[Records with scene code]
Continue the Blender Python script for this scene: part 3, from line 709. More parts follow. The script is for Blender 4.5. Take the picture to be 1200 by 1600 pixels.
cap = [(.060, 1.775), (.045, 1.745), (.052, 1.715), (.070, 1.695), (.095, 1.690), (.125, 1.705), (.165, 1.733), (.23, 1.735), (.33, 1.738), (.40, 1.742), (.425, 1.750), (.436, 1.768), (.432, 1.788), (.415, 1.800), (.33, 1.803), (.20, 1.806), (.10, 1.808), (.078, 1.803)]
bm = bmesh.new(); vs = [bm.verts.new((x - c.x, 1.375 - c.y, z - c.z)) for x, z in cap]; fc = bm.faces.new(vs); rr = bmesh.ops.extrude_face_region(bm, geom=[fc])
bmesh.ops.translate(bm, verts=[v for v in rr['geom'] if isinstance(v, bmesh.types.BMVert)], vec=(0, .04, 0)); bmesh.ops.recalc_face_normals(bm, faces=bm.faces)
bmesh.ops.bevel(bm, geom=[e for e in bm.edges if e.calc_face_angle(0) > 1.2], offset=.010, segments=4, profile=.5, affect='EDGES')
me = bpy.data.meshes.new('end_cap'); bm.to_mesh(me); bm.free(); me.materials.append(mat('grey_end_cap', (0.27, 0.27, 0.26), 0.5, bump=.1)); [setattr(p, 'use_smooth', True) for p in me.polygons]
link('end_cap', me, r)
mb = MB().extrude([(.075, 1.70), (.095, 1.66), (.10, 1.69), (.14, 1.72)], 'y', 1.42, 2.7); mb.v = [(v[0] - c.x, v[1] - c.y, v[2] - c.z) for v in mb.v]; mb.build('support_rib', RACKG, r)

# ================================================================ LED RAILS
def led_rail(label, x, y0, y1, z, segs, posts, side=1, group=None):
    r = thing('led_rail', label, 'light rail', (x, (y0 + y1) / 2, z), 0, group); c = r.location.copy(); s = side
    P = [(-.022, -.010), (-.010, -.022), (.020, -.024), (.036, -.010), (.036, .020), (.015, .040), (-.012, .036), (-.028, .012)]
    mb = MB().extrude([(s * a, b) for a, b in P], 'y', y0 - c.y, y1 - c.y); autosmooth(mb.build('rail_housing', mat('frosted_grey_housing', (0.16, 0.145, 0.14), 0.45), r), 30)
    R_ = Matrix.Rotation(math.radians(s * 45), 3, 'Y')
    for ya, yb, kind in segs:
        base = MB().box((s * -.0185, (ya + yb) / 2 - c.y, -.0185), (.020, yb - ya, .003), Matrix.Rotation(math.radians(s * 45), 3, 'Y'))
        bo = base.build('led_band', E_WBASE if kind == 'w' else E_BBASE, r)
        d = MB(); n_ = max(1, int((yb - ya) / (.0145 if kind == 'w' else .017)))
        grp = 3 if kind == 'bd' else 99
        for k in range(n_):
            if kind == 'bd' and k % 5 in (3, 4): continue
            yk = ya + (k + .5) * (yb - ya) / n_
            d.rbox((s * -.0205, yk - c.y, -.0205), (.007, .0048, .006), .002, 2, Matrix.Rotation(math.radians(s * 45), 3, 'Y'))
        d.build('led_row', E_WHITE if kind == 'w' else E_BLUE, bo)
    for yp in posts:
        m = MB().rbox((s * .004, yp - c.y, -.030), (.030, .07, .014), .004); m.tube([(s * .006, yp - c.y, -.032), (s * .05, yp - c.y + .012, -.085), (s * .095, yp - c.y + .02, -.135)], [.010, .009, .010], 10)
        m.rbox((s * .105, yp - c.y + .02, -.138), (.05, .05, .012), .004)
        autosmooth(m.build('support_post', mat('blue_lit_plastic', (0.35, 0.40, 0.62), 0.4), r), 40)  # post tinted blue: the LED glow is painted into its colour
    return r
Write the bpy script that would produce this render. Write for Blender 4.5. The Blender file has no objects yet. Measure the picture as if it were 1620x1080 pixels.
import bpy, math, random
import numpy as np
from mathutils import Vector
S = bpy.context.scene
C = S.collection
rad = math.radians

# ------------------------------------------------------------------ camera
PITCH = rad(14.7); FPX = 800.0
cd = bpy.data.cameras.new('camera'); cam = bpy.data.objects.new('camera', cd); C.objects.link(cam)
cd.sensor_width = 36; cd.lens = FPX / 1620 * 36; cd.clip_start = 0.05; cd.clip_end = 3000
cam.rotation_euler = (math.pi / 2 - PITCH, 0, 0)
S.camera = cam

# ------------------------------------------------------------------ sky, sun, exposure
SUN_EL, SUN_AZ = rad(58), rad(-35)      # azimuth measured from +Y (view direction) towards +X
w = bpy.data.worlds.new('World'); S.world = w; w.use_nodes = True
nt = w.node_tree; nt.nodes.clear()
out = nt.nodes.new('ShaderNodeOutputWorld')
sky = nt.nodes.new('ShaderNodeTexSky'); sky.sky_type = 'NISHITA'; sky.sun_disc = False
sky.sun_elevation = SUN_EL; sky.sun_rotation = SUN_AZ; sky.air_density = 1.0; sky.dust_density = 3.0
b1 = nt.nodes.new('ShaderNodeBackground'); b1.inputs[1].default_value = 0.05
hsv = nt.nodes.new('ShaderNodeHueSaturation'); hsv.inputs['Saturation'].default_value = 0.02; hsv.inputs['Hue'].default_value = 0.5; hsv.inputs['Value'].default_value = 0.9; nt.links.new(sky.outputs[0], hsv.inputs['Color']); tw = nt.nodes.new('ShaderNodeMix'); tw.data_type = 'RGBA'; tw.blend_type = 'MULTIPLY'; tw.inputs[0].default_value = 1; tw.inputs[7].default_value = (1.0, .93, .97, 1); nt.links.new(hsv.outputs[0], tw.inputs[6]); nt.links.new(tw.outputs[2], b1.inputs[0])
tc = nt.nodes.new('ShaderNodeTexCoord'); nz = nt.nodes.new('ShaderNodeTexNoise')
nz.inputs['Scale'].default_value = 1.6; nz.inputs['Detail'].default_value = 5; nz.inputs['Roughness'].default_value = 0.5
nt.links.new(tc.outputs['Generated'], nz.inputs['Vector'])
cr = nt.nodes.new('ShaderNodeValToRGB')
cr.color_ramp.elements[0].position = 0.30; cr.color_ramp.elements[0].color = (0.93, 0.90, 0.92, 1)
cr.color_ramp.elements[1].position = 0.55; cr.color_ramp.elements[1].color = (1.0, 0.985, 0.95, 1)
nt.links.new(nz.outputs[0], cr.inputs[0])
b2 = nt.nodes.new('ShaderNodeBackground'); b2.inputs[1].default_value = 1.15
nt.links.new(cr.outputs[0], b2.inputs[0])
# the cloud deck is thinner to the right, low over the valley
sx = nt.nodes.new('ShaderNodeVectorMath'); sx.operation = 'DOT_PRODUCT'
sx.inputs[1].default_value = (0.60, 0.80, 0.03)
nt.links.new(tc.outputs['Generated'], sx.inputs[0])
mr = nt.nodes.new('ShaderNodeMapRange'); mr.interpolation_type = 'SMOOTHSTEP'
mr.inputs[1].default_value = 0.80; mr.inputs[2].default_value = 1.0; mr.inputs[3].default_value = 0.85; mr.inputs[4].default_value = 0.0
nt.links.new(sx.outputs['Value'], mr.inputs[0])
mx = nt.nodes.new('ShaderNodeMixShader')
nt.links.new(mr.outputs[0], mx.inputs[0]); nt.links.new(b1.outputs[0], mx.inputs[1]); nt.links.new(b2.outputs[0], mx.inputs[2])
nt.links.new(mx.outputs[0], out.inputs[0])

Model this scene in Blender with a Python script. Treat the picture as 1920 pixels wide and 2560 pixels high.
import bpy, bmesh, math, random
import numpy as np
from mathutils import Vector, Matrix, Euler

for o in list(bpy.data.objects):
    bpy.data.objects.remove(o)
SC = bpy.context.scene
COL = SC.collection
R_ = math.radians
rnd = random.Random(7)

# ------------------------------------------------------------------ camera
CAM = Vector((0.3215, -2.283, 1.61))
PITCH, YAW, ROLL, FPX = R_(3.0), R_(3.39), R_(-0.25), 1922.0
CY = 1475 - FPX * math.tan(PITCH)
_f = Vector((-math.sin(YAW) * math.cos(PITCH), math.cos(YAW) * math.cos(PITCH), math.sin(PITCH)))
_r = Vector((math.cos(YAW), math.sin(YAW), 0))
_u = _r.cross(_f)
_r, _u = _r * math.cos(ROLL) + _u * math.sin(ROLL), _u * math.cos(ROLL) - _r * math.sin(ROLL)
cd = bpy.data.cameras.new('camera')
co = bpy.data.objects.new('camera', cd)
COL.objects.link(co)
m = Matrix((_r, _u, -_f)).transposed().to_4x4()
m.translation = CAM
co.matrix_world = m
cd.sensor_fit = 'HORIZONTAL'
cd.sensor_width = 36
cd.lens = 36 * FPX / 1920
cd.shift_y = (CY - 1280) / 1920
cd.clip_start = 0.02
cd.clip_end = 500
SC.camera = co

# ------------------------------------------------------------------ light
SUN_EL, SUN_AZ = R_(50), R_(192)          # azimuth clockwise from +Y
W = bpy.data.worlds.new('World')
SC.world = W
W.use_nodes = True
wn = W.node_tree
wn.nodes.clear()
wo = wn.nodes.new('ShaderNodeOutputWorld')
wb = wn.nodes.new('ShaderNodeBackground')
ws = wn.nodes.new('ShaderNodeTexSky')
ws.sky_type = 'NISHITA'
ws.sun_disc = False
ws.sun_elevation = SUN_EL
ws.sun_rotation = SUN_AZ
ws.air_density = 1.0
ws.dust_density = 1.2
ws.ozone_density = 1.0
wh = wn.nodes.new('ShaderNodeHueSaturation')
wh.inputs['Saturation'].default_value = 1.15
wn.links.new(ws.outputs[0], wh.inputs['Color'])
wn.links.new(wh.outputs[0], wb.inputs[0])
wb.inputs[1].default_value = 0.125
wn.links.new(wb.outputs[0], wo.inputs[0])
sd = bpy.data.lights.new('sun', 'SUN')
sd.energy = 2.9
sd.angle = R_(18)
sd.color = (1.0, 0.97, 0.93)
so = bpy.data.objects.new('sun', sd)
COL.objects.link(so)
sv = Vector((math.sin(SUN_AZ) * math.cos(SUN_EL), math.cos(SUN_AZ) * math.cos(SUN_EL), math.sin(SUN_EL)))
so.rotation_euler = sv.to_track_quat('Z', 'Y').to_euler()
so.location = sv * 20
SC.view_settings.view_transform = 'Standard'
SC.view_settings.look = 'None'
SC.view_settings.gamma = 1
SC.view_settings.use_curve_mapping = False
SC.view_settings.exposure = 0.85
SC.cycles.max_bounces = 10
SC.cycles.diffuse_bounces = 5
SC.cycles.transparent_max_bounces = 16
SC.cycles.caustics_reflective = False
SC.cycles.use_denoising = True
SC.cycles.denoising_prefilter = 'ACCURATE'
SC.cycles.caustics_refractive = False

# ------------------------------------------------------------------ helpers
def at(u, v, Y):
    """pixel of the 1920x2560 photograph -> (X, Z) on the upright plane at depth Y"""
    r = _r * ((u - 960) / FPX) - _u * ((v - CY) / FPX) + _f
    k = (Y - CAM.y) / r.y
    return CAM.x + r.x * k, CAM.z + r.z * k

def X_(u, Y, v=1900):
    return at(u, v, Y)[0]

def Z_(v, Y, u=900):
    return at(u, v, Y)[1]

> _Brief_
Tally up how many lines in the preceding listing contain the word "from". Give nothing but the number.

> _Response to the task_
5